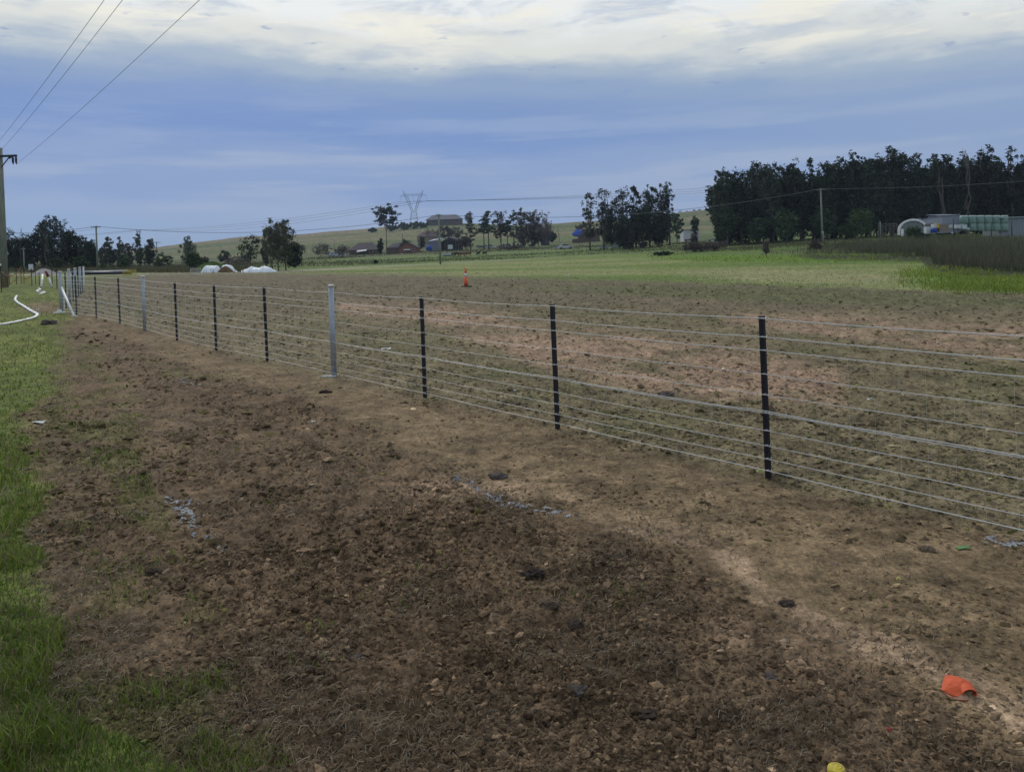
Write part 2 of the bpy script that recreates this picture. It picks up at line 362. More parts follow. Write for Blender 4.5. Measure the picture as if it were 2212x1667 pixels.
# ------------------------------------------------------------------ ground
def build_ground():
    az = np.concatenate([np.radians(np.arange(-180, -60, 6)), np.radians(np.arange(-60, -37.5, .75)), np.radians(np.arange(-37.5, 37.5, .085)), np.radians(np.arange(37.5, 60, .75)), np.radians(np.arange(60, 180, 6))])
    K = 1270.0
    r = np.concatenate([[.12, .5, 1.0, 1.5], K/np.arange(K/1.95, K/48, -1.25), 48*1.022**np.arange(1, 224)])
    A, R = np.meshgrid(az, r); X = R*np.sin(A); Y = R*np.cos(A)
    x, y = X.ravel(), Y.ravel(); M = masks(x, y); z = M['z'] + relief(x, y, M)
    col = ground_color(x, y, M)
    V = np.stack([x, y, z], 1); nr, na = len(r), len(az)
    i = np.arange(nr-1)[:, None]*na; j = np.arange(na)[None]; j2 = (j+1) % na
    Fq = np.stack([i+j, i+j2, i+na+j2, i+na+j], -1).reshape(-1, 4)[:, ::-1]
    me = npmesh('ground', V, Fq, 4, col, smooth=True)
    m = bpy.data.materials.new('ground'); m.use_nodes = True; nt = m.node_tree; N = nt.nodes; L = nt.links; b = N['Principled BSDF']
    b.inputs['Roughness'].default_value = .95; b.inputs['Specular IOR Level'].default_value = .12
    at = N.new('ShaderNodeAttribute'); at.attribute_name = 'tint'; tc = N.new('ShaderNodeTexCoord')
    src = at.outputs['Color']
    for sc_, lo, hi, dt in ((1.7, .82, 1.2, 6), (9, .6, 1.45, 5), (34, .5, 1.6, 6), (150, .6, 1.5, 3)):
        nz = N.new('ShaderNodeTexNoise'); nz.inputs['Scale'].default_value = sc_; nz.inputs['Detail'].default_value = dt; nz.inputs['Roughness'].default_value = .7; L.new(tc.outputs['Object'], nz.inputs['Vector'])
        mr = N.new('ShaderNodeMapRange'); mr.inputs[1].default_value = .3; mr.inputs[2].default_value = .7; mr.inputs[3].default_value = lo; mr.inputs[4].default_value = hi; L.new(nz.outputs['Fac'], mr.inputs[0])
        mx = N.new('ShaderNodeMix'); mx.data_type = 'RGBA'; mx.blend_type = 'MULTIPLY'; mx.inputs[0].default_value = 1
        L.new(src, mx.inputs[6]); L.new(mr.outputs[0], mx.inputs[7]); src = mx.outputs[2]; last = nz
    L.new(src, b.inputs['Base Color'])
    bp = N.new('ShaderNodeBump'); bp.inputs['Strength'].default_value = .5; bp.inputs['Distance'].default_value = .006; L.new(last.outputs['Fac'], bp.inputs['Height']); L.new(bp.outputs[0], b.inputs['Normal'])
    o = link('ground', me, m); tag(o, label='paddock ground of churned brown soil running into green fields and a hill', kind='structure')
build_ground()
# ------------------------------------------------------------------ loose cover of the ground: blades, straw, clods
def screen_pts(n, rmin, rmax, amax=36.5):
    a = np.radians(rng.uniform(-amax, amax, n)); r = 1/rng.uniform(1/rmax, 1/rmin, n); return r*np.sin(a), r*np.cos(a), r
def blades(name, x, y, h, w, col, lean=.5, label='', m=None, dz=0.0, kind='stuff', segs=2):
    n = len(x); z = ground_z(x, y) - .004 + dz; th = rng.uniform(0, 2*np.pi, n); ld = rng.uniform(0, 2*np.pi, n); ln = lean*h*rng.uniform(.3, 1.3, n)
    bx, by = np.cos(th)*w/2, np.sin(th)*w/2; lx, ly = np.cos(ld)*ln, np.sin(ld)*ln
    P = lambda fx, fh, s: np.stack([x+lx*fx+bx*s, y+ly*fx+by*s, z+h*fh], 1)
    V = np.stack([P(0, 0, -1), P(0, 0, 1), P(.3, .6, .8), P(.3, .6, -.8), P(1, 1, 0)], 1).reshape(-1, 3)
    k = np.arange(n)[:, None]*5; Ft = (k[:, :, None] + np.array([[0, 1, 2], [0, 2, 3], [3, 2, 4]])[None]).reshape(-1, 3)
    me = npmesh(name, V, Ft, 3, np.repeat(col, 5, axis=0)); o = link(name, me, m or MBL); tag(o, label=label, kind=kind); return o
MBL = mat('blade', (1, 1, 1), .6, attr='tint', var=.12, trans=.25, spec=.2)
def pick(c1, c2, n, t=None, v=.25):
    t = rng.random(n) if t is None else t; c = np.array(c1)*(1-t[:, None]) + np.array(c2)*t[:, None]; return c*rng.uniform(1-v, 1+v, (n, 1))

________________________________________

> _PROBLEM TO WORK ON_
Write out the material above once more, exactly as it reads, with no pictures.

> _RESPONSE TO THE EXERCISE_
Write part 2 of the bpy script that recreates this picture. It picks up at line 362. More parts follow. Write for Blender 4.5. Measure the picture as if it were 2212x1667 pixels.
# ------------------------------------------------------------------ ground
def build_ground():
    az = np.concatenate([np.radians(np.arange(-180, -60, 6)), np.radians(np.arange(-60, -37.5, .75)), np.radians(np.arange(-37.5, 37.5, .085)), np.radians(np.arange(37.5, 60, .75)), np.radians(np.arange(60, 180, 6))])
    K = 1270.0
    r = np.concatenate([[.12, .5, 1.0, 1.5], K/np.arange(K/1.95, K/48, -1.25), 48*1.022**np.arange(1, 224)])
    A, R = np.meshgrid(az, r); X = R*np.sin(A); Y = R*np.cos(A)
    x, y = X.ravel(), Y.ravel(); M = masks(x, y); z = M['z'] + relief(x, y, M)
    col = ground_color(x, y, M)
    V = np.stack([x, y, z], 1); nr, na = len(r), len(az)
    i = np.arange(nr-1)[:, None]*na; j = np.arange(na)[None]; j2 = (j+1) % na
    Fq = np.stack([i+j, i+j2, i+na+j2, i+na+j], -1).reshape(-1, 4)[:, ::-1]
    me = npmesh('ground', V, Fq, 4, col, smooth=True)
    m = bpy.data.materials.new('ground'); m.use_nodes = True; nt = m.node_tree; N = nt.nodes; L = nt.links; b = N['Principled BSDF']
    b.inputs['Roughness'].default_value = .95; b.inputs['Specular IOR Level'].default_value = .12
    at = N.new('ShaderNodeAttribute'); at.attribute_name = 'tint'; tc = N.new('ShaderNodeTexCoord')
    src = at.outputs['Color']
    for sc_, lo, hi, dt in ((1.7, .82, 1.2, 6), (9, .6, 1.45, 5), (34, .5, 1.6, 6), (150, .6, 1.5, 3)):
        nz = N.new('ShaderNodeTexNoise'); nz.inputs['Scale'].default_value = sc_; nz.inputs['Detail'].default_value = dt; nz.inputs['Roughness'].default_value = .7; L.new(tc.outputs['Object'], nz.inputs['Vector'])
        mr = N.new('ShaderNodeMapRange'); mr.inputs[1].default_value = .3; mr.inputs[2].default_value = .7; mr.inputs[3].default_value = lo; mr.inputs[4].default_value = hi; L.new(nz.outputs['Fac'], mr.inputs[0])
        mx = N.new('ShaderNodeMix'); mx.data_type = 'RGBA'; mx.blend_type = 'MULTIPLY'; mx.inputs[0].default_value = 1
        L.new(src, mx.inputs[6]); L.new(mr.outputs[0], mx.inputs[7]); src = mx.outputs[2]; last = nz
    L.new(src, b.inputs['Base Color'])
    bp = N.new('ShaderNodeBump'); bp.inputs['Strength'].default_value = .5; bp.inputs['Distance'].default_value = .006; L.new(last.outputs['Fac'], bp.inputs['Height']); L.new(bp.outputs[0], b.inputs['Normal'])
    o = link('ground', me, m); tag(o, label='paddock ground of churned brown soil running into green fields and a hill', kind='structure')
build_ground()
# ------------------------------------------------------------------ loose cover of the ground: blades, straw, clods
def screen_pts(n, rmin, rmax, amax=36.5):
    a = np.radians(rng.uniform(-amax, amax, n)); r = 1/rng.uniform(1/rmax, 1/rmin, n); return r*np.sin(a), r*np.cos(a), r
def blades(name, x, y, h, w, col, lean=.5, label='', m=None, dz=0.0, kind='stuff', segs=2):
    n = len(x); z = ground_z(x, y) - .004 + dz; th = rng.uniform(0, 2*np.pi, n); ld = rng.uniform(0, 2*np.pi, n); ln = lean*h*rng.uniform(.3, 1.3, n)
    bx, by = np.cos(th)*w/2, np.sin(th)*w/2; lx, ly = np.cos(ld)*ln, np.sin(ld)*ln
    P = lambda fx, fh, s: np.stack([x+lx*fx+bx*s, y+ly*fx+by*s, z+h*fh], 1)
    V = np.stack([P(0, 0, -1), P(0, 0, 1), P(.3, .6, .8), P(.3, .6, -.8), P(1, 1, 0)], 1).reshape(-1, 3)
    k = np.arange(n)[:, None]*5; Ft = (k[:, :, None] + np.array([[0, 1, 2], [0, 2, 3], [3, 2, 4]])[None]).reshape(-1, 3)
    me = npmesh(name, V, Ft, 3, np.repeat(col, 5, axis=0)); o = link(name, me, m or MBL); tag(o, label=label, kind=kind); return o
MBL = mat('blade', (1, 1, 1), .6, attr='tint', var=.12, trans=.25, spec=.2)
def pick(c1, c2, n, t=None, v=.25):
    t = rng.random(n) if t is None else t; c = np.array(c1)*(1-t[:, None]) + np.array(c2)*t[:, None]; return c*rng.uniform(1-v, 1+v, (n, 1))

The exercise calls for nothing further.